キラー通り沿いにある
ワタリウム美術館の二軒先にひっそりと佇むのは、写真集専門店「Shelf」。1994年11月から26年間、この街を見守り続けている老舗だ。
本棚には、海外の写真集をメインに、インディペンデントに作られた国内の写真集も。話題の新刊写真集から稀少な絶版本まで揃っている。次から次へと手にとって見てみたくなりあっという間に時間が過ぎてしまうのは、ストーリー性のある棚づくりが理由かもしれない。「流れがあると好きなものも見つかりやすいのでは」という店主曰く、ストリート→旅→風景など、連想ゲームのようにジャンルを少しずつ関連づけることを意識して並べているそう。このお店が長い間愛されているのは、こういった細やかな気配りが理由なのかもしれない。

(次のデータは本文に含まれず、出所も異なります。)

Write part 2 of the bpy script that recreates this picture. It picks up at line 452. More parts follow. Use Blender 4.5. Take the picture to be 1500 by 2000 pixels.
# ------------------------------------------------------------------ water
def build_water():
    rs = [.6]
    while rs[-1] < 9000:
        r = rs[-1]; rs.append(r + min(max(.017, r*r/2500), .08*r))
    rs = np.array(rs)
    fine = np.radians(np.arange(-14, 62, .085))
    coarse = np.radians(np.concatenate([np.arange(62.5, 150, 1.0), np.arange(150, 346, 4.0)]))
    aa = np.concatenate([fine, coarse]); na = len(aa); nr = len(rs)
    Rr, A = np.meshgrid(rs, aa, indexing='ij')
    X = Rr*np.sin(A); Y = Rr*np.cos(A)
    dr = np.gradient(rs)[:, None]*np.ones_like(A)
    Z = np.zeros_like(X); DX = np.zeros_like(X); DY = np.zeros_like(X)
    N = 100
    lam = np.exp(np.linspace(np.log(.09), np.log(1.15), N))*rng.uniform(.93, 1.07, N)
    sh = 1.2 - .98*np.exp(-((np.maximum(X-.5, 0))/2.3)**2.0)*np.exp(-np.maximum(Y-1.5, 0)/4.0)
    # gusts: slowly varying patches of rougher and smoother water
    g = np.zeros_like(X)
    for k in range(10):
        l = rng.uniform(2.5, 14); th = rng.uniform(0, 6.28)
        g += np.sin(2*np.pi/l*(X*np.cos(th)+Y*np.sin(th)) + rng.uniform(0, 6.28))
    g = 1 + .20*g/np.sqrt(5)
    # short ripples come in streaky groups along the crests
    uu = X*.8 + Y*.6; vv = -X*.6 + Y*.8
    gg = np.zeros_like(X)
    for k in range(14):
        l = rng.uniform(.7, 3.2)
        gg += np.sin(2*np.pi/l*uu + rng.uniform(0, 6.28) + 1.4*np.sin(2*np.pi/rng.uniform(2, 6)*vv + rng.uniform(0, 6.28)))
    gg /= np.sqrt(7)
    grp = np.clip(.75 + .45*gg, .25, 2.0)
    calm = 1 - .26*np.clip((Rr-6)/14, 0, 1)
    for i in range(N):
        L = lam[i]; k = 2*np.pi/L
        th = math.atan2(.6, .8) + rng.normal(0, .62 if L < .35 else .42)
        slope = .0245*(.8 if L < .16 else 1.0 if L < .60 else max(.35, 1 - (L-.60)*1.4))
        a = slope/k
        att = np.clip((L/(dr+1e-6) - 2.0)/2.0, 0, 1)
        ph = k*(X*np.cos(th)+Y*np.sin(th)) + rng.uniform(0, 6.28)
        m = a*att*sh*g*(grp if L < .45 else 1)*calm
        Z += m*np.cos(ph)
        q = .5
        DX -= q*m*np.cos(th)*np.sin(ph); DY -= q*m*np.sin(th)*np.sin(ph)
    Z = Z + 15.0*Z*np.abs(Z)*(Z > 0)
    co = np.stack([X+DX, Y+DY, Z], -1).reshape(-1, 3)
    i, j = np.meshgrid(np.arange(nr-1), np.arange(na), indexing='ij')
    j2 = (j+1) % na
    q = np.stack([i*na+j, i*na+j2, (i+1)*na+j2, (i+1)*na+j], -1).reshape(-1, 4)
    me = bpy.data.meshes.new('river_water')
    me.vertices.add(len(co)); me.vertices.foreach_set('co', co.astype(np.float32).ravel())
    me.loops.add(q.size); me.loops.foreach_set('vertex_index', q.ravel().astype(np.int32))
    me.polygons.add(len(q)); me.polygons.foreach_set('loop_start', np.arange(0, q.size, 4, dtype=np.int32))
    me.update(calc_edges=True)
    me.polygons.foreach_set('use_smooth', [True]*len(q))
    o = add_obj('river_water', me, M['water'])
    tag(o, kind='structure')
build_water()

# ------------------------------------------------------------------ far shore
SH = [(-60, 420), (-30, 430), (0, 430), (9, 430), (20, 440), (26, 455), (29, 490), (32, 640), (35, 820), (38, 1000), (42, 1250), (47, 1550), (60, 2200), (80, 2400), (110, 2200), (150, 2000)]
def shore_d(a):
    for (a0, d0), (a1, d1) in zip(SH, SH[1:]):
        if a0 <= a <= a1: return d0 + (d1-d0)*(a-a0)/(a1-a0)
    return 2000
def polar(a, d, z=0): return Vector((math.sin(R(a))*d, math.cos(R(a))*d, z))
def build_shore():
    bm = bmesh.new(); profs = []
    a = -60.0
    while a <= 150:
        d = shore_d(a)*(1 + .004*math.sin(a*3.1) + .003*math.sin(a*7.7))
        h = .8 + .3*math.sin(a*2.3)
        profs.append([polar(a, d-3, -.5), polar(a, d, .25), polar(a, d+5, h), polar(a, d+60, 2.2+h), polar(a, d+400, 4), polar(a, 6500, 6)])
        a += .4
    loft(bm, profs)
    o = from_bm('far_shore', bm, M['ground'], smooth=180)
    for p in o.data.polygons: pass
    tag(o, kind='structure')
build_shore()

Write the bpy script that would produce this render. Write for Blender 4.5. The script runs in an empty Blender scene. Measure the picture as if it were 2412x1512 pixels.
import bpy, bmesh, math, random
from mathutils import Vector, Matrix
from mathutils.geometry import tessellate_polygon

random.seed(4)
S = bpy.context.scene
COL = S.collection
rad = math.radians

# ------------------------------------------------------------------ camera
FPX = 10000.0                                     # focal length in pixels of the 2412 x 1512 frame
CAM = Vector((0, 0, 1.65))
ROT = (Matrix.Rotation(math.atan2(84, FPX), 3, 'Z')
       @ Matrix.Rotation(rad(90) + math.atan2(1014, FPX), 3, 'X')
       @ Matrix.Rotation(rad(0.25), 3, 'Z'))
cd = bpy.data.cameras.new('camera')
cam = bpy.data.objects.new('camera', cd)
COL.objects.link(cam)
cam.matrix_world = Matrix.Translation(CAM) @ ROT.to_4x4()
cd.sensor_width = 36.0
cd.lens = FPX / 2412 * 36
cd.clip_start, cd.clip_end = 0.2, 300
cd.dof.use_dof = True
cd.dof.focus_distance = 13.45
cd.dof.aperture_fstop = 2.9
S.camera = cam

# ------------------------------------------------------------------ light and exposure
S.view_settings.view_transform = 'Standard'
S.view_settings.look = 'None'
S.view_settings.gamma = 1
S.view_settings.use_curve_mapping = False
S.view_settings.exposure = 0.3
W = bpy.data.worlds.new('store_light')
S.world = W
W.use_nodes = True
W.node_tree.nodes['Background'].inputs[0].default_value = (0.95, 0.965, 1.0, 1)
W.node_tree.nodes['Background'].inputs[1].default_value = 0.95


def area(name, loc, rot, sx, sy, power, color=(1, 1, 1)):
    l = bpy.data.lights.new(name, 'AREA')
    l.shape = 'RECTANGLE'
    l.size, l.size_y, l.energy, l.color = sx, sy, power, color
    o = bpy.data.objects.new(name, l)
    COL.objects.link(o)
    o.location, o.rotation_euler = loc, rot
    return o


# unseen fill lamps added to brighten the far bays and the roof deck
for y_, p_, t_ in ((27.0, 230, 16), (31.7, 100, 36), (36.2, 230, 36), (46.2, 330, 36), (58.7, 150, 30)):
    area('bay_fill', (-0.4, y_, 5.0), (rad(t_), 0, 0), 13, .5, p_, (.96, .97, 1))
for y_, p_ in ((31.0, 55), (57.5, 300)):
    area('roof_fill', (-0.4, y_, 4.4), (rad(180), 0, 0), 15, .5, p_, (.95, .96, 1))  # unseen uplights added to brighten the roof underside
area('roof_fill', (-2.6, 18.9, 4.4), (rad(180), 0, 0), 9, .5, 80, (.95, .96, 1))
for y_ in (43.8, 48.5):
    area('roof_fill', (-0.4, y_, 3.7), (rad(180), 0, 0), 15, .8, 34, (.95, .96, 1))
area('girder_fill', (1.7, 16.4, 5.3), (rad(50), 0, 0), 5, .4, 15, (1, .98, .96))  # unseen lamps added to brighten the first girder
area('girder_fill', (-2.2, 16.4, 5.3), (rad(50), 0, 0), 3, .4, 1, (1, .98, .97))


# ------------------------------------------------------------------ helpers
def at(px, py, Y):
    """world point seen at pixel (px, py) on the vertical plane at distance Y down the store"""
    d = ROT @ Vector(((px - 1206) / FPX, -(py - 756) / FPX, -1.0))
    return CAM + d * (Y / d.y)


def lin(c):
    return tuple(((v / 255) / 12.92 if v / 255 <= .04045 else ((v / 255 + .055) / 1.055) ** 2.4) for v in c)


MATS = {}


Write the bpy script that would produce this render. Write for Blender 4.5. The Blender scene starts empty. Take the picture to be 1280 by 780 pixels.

元々はファッションビル内でビジュアル洋書を扱っていた店主だが「NYやパリの路面店を見て歩くのが好きで。そんな感覚で街歩きの途中に寄ってもらいたい」と念願叶って路面店としてオープン。では、この場所を選んだ理由は? 「デザイン事務所も多くクリエイターの集まる場所だから」とのことで、実際に写真家、デザイナー、ヘアスタイリストなどが多く訪問するという。このお店は、インスピレーションのソースとして、この街のクリエイティブを支える役割を担っているのだろう。
写真集を楽しむきっかけは「このビジュアル好きかも」で良いのだという店主。「Shelf」でお気に入りを見つけて自分の“本棚”にも揃えてみては。